### TASK STATEMENT
Transcribe the listing below from its opening line up to and including the line that contains "S=bpy.context.scene; C=S.collection"; reproduce nothing else.
^^^^^^^^^^^^^^^^
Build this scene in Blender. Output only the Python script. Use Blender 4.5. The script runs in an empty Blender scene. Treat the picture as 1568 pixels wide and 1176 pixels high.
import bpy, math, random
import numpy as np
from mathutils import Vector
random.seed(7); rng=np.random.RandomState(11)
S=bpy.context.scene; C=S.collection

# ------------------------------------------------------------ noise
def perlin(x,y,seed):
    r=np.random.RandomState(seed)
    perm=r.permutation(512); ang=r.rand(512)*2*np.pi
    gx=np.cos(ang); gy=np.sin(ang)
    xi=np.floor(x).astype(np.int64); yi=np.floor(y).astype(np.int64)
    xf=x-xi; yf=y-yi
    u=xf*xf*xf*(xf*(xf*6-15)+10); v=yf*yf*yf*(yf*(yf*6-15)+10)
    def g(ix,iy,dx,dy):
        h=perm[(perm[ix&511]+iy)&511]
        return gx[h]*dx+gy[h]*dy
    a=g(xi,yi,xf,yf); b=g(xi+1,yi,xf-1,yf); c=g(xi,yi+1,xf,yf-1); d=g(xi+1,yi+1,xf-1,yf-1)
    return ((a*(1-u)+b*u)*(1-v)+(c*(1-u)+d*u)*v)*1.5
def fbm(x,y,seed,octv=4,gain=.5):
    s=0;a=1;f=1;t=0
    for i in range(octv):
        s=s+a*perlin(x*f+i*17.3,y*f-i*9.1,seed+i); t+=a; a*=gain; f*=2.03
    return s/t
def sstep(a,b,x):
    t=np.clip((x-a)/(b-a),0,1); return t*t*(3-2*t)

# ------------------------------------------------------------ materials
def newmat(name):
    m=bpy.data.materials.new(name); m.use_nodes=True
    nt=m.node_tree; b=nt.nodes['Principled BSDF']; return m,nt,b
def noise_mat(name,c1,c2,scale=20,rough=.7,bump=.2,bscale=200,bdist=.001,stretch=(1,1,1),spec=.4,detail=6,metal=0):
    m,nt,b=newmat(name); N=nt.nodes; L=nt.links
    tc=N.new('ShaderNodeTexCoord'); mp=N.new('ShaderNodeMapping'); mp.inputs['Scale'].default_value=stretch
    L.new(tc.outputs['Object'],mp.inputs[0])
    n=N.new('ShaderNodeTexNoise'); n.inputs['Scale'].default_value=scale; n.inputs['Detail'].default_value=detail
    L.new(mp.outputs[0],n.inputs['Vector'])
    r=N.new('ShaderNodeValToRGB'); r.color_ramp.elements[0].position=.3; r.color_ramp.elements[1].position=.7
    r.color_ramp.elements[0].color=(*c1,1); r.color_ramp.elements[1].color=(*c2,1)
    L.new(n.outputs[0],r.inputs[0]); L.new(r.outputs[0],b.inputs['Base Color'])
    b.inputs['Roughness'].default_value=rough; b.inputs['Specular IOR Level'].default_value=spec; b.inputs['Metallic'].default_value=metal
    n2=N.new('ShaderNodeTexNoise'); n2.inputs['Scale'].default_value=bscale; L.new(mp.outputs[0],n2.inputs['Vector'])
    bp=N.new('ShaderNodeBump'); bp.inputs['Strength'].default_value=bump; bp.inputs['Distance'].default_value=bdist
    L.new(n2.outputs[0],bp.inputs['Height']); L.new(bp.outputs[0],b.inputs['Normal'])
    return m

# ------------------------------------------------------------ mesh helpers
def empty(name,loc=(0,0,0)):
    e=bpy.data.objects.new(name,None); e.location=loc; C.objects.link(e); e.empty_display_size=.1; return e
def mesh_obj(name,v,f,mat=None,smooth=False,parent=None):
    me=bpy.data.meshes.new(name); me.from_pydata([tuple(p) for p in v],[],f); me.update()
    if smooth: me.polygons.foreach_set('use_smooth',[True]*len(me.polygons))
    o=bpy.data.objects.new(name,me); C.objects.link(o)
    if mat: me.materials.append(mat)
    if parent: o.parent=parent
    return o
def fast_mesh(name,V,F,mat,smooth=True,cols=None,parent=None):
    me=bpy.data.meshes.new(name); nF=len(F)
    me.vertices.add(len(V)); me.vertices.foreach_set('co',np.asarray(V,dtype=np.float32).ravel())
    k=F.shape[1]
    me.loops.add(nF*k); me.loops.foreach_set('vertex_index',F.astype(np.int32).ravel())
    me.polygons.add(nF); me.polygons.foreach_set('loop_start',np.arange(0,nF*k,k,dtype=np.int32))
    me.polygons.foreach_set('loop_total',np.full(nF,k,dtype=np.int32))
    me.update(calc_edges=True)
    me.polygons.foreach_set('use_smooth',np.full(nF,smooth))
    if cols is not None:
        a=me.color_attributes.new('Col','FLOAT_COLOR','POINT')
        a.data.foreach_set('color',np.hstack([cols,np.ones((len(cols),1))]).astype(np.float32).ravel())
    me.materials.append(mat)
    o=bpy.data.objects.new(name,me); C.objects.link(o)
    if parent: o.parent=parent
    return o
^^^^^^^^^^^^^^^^
### WORKED SOLUTION
Build this scene in Blender. Output only the Python script. Use Blender 4.5. The script runs in an empty Blender scene. Treat the picture as 1568 pixels wide and 1176 pixels high.
import bpy, math, random
import numpy as np
from mathutils import Vector
random.seed(7); rng=np.random.RandomState(11)
S=bpy.context.scene; C=S.collection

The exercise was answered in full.